**DATASET SECTION**
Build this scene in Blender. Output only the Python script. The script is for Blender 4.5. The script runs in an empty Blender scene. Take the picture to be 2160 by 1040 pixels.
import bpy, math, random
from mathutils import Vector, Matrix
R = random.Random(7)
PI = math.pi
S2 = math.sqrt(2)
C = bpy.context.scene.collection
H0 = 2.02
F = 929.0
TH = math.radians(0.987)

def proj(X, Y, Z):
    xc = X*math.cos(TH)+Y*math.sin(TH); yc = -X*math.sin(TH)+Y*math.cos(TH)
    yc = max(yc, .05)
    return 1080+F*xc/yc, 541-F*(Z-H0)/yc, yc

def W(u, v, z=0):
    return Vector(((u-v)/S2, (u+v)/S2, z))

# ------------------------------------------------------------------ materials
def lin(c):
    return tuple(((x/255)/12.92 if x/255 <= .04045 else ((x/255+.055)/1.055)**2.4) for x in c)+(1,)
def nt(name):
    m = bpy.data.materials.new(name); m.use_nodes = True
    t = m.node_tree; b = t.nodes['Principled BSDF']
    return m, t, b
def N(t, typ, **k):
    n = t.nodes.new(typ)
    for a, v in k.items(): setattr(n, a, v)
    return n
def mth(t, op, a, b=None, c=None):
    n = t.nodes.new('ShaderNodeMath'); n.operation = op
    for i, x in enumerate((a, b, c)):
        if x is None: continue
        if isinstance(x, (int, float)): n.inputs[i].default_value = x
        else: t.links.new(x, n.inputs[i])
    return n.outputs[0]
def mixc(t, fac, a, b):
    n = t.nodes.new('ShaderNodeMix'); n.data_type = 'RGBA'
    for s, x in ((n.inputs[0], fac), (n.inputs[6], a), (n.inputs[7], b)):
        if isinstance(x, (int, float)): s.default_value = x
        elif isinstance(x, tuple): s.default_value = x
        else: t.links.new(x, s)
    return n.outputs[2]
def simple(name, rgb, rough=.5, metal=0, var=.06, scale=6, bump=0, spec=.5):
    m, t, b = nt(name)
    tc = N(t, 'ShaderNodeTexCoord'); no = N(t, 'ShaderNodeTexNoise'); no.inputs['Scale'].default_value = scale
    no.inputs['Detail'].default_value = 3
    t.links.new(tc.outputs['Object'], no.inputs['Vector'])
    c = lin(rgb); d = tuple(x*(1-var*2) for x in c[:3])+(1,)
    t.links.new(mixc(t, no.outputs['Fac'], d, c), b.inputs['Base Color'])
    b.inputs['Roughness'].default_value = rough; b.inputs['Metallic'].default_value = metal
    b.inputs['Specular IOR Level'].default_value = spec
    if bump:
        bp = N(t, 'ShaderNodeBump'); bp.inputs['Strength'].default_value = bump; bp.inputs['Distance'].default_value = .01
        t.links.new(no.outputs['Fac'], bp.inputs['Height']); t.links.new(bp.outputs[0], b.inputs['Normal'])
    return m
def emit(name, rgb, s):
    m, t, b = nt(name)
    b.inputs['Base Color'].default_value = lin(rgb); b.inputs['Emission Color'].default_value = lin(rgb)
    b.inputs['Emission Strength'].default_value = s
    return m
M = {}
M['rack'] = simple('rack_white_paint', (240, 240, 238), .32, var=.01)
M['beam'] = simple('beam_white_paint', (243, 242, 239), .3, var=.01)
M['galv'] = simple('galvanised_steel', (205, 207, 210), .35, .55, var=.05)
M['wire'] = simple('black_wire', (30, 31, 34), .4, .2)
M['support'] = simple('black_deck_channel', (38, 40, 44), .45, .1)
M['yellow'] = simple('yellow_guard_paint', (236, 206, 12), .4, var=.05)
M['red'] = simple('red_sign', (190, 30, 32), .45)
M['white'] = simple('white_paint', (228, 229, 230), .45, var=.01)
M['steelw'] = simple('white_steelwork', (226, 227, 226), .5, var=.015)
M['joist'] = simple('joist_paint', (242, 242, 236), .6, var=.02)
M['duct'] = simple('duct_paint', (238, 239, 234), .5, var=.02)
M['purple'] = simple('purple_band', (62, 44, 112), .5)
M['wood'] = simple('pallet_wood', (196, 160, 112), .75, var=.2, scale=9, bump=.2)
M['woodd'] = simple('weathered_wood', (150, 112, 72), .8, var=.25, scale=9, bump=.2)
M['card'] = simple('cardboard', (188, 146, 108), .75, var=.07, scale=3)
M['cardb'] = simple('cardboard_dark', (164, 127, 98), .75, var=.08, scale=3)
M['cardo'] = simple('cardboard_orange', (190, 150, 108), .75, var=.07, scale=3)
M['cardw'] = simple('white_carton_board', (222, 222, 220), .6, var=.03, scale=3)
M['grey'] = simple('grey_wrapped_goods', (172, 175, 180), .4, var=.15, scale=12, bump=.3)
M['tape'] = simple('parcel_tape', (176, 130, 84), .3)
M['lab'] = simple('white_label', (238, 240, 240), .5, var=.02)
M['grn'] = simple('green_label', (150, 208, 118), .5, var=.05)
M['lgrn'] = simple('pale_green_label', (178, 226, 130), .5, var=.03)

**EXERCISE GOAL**
From the first line above through the line that contains "TH = math.radians(0.987)", quote each line exactly. Output nothing more.

**EXERCISE OUTPUT**
Build this scene in Blender. Output only the Python script. The script is for Blender 4.5. The script runs in an empty Blender scene. Take the picture to be 2160 by 1040 pixels.
import bpy, math, random
from mathutils import Vector, Matrix
R = random.Random(7)
PI = math.pi
S2 = math.sqrt(2)
C = bpy.context.scene.collection
H0 = 2.02
F = 929.0
TH = math.radians(0.987)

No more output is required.